More Gadgetry and Less Commmunication

ALAN writes:

These are the exact words that were posted at the St. Louis Police Department’s website:

“….officers are investigation a shooting that injured two 18-year-old males injured on April 9, 2026 in the Mount Pleasant neighborhood…..”

When I lived in that neighborhood sixty years ago, I could walk the streets any time of day or night and not get injured by “a shooting”.  It was so long ago that there were even things like common sense and proofreading. We had two daily newspapers, but they never reported that “officers are investigation” anything or that people who were injured were injured.

Abstractions do not shoot people.  “Shootings” do not shoot people, nor do they “happen”.  People shoot people.  And apparently those two young men were injured and then injured again.  How redundant redundant.

Observe in this example:
a) Incompetent writing, reflecting
b) Incompetent thought or none at all
c) Attribution of responsibility to a non-existent entity

Such are the things police departments and TV stations now find acceptable to dish out to taxpayers. The blurb states the incident took place in the 4400 block of Pennsylvania Ave.  Fox 2 “news” declared it was the 4500 block.  KSDK “news” asserted both: The subhead said 4500; two paragraphs below that, it said 4400.   It also reports “Police said one of the men could not have a statement due to his injuries….”

Maybe he could “have a statement” when he recovers?
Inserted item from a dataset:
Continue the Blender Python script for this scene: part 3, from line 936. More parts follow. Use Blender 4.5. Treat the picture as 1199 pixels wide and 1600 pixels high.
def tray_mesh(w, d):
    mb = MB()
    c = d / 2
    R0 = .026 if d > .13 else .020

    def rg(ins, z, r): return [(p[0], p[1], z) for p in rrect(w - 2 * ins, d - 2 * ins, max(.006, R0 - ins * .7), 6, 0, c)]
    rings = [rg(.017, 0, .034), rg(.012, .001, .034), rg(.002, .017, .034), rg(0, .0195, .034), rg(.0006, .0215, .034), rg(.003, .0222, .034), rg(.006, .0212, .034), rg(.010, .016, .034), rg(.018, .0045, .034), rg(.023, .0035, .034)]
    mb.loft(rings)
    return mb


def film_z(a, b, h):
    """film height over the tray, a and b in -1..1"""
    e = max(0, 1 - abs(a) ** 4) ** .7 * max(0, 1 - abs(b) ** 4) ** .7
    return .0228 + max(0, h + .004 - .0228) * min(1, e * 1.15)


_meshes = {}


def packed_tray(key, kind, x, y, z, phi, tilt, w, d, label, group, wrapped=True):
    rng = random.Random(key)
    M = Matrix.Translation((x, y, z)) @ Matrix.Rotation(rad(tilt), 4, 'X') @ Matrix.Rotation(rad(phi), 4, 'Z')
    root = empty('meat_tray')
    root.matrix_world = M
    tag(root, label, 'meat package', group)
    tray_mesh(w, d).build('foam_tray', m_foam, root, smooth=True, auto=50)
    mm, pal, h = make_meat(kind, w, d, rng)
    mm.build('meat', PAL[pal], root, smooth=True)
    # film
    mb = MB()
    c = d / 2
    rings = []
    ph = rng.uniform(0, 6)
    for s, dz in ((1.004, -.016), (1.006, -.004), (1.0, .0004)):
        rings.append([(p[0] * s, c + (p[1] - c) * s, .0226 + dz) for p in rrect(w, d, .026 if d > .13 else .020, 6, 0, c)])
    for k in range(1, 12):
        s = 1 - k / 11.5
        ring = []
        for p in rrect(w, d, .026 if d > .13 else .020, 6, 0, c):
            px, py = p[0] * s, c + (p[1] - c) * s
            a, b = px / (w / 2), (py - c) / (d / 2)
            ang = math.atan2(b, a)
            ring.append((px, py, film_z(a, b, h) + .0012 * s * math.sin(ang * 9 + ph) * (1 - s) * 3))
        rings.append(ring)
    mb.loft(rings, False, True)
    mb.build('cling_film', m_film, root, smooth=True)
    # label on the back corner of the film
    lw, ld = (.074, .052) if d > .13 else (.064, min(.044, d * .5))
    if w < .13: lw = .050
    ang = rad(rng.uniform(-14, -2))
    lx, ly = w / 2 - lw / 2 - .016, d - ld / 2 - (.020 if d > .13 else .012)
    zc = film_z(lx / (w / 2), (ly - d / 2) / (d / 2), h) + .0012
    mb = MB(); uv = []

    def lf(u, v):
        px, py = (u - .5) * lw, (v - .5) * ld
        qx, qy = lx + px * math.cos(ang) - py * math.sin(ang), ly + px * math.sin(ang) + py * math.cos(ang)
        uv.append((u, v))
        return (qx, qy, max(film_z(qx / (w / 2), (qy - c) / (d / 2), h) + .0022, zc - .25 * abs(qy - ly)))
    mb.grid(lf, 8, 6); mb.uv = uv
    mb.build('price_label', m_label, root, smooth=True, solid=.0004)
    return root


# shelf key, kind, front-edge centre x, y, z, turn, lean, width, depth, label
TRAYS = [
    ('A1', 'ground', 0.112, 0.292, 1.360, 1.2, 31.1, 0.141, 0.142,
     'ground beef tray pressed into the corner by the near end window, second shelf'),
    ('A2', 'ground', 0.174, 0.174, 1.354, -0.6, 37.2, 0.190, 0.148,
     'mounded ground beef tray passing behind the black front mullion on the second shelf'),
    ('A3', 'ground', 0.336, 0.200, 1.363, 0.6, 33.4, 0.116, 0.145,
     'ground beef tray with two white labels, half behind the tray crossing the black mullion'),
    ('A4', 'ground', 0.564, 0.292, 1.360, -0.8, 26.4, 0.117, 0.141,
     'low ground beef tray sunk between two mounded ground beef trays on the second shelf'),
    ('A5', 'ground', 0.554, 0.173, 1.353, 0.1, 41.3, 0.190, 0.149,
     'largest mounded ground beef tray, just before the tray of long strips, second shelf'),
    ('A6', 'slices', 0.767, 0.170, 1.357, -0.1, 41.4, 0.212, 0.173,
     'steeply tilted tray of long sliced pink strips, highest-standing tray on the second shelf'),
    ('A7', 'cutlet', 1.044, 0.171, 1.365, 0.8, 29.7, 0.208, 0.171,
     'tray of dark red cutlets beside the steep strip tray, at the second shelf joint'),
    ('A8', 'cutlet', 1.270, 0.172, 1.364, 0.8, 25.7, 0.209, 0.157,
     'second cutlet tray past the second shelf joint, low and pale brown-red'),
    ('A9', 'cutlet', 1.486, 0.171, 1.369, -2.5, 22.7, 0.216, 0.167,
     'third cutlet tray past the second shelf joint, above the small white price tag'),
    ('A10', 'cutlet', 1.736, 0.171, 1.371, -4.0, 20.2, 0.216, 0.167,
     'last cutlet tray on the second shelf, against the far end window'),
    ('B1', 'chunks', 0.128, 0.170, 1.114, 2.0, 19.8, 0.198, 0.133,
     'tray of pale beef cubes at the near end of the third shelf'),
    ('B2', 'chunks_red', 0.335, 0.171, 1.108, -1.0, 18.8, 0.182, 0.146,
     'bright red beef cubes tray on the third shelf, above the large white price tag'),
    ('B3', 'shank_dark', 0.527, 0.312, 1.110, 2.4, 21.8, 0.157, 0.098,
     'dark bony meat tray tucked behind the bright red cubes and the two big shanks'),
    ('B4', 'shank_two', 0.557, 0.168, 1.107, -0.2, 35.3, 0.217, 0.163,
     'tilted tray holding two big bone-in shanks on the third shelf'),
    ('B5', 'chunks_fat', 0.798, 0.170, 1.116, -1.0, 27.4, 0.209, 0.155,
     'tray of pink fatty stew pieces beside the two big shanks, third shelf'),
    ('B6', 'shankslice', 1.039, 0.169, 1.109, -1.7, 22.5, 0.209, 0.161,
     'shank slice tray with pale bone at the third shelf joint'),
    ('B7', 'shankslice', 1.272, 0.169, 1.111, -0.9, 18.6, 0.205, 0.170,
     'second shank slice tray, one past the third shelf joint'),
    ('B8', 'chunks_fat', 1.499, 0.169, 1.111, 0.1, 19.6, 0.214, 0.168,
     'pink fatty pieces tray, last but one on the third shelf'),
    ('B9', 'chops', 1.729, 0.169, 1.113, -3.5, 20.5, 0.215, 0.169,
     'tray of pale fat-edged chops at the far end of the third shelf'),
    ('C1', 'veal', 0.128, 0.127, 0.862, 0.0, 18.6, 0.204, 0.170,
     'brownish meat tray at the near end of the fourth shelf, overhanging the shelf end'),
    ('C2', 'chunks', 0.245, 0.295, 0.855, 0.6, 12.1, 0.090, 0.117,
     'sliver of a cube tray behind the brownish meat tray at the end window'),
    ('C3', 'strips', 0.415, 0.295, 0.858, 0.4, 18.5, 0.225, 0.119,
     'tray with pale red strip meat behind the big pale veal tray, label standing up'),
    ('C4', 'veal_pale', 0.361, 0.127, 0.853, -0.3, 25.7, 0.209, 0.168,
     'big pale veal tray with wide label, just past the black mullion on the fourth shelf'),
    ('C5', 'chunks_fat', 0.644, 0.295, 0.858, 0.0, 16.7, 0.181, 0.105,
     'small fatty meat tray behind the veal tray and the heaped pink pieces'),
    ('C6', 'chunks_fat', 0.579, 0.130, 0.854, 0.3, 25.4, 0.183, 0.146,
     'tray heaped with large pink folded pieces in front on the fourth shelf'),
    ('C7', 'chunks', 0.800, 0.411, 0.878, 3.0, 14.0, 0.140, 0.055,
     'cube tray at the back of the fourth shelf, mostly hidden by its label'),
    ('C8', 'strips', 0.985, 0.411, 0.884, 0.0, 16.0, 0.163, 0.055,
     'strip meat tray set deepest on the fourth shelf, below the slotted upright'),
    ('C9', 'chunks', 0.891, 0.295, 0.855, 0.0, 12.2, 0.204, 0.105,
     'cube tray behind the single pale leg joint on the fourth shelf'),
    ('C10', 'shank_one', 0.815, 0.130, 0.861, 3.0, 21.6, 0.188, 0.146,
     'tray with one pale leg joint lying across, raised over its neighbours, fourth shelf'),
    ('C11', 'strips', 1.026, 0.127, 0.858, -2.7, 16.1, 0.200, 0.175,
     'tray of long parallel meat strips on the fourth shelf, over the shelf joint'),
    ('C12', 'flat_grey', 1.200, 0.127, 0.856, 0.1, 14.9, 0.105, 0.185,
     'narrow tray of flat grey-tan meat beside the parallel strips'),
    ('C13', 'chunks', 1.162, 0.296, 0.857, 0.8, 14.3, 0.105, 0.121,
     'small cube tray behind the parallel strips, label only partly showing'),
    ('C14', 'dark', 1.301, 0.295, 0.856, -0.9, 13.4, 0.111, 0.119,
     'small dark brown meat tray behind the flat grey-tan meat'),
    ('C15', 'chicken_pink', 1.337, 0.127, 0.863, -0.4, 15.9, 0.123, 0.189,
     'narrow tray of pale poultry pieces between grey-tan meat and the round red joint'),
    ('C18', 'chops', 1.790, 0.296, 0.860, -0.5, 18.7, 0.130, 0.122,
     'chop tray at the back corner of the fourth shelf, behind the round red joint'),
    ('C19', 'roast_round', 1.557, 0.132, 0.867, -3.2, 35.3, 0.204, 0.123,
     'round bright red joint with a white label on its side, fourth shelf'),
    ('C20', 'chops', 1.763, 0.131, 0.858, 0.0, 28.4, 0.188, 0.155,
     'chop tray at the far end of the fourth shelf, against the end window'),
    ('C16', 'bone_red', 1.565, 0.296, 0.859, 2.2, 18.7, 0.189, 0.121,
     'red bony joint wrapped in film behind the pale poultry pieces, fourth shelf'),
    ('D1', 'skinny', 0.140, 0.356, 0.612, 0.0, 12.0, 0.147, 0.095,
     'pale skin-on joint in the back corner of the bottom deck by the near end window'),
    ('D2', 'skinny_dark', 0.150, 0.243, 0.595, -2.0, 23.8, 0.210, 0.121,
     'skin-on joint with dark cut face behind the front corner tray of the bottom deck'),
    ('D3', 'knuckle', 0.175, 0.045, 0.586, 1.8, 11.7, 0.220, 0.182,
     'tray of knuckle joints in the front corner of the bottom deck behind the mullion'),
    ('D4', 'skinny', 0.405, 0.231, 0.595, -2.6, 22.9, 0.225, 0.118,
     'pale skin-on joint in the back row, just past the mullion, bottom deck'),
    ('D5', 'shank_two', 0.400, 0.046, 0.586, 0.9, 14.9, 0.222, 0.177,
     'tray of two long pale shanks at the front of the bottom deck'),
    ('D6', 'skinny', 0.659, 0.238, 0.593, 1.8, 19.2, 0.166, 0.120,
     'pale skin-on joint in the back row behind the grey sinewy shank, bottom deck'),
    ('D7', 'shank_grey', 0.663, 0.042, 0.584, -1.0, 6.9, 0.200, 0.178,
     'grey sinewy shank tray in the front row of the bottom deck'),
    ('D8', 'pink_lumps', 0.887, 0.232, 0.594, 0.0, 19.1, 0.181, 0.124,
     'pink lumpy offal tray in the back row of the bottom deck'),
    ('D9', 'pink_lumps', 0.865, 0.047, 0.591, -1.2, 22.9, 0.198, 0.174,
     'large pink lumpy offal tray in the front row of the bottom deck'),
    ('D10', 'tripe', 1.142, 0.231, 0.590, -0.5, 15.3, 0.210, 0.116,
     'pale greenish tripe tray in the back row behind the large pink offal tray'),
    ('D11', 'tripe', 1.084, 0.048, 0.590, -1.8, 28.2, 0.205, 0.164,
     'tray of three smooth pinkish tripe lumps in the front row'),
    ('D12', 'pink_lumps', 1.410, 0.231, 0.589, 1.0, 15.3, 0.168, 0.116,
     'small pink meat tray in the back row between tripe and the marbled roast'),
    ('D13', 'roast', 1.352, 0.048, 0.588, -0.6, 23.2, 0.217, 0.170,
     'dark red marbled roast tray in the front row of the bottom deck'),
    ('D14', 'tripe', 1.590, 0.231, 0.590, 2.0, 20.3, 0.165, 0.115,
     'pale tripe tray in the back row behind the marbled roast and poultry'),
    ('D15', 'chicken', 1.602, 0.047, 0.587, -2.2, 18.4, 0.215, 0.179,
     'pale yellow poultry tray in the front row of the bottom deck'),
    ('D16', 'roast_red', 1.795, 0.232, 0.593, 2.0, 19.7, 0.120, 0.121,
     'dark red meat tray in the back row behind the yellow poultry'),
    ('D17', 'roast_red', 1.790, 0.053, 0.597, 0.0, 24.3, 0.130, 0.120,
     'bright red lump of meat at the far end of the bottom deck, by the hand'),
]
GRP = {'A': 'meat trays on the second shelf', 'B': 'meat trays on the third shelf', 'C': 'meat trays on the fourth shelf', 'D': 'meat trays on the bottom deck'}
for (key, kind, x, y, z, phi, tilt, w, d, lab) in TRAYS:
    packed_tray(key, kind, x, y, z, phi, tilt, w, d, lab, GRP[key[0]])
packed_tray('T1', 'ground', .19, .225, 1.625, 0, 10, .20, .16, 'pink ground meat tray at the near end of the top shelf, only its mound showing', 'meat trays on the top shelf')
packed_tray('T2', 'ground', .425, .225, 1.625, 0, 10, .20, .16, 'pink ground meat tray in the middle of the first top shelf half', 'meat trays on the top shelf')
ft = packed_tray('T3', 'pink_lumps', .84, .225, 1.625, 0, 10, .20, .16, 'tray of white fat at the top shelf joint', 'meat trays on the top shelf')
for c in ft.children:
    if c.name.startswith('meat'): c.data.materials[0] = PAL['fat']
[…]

And imagine how hard it must be to tell two city blocks apart! No wonder law enforcement and journalism are such exhausting work.

This is what you get with DEI, sloganeering, all the super-duper high-tech gadgets taxpayers’ money can buy, and dumbed down standards across the board: Too stupid to write a simple sentence or determine where a crime was perpetrated.

Can’t you just hear the response? “But you are nitpicking. Those are only small mistakes”. If so, then what is the excuse for making them?  If police accounts and news reports cannot be trusted to get small things right, why should we trust them to report the truth about crime or any other substantive matters?  Are journalism and law enforcement made better by stupid people? Then why do they pay stupid people?  Would police and newspaper reporters in the 1920s be gratified to learn their descendants have lowered standards far enough to accommodate people who can’t write a simple sentence or determine the exact location of crime incidents?

I remember clearly how those two blocks of Pennsylvania Ave. looked in the years 1965-’82. I walked those blocks countless times.  My memory is confirmed by color photographs my mother took there in those years. Two things could not be less alike than the frame of mind of people who lived there then and those who live there (and get shot or knifed there) today. These are concrete consequences of the cultural revolution that people of my generation have witnessed since the 1950s, a revolution whose vocabulary and frame of mind nearly all journalists and police departments have absorbed as unconsciously as they breathe.

If only the decent people of St. Louis could have a statement.  Better yet would be a body of citizens to investigation any police department and TV news departments that emit such nonsense.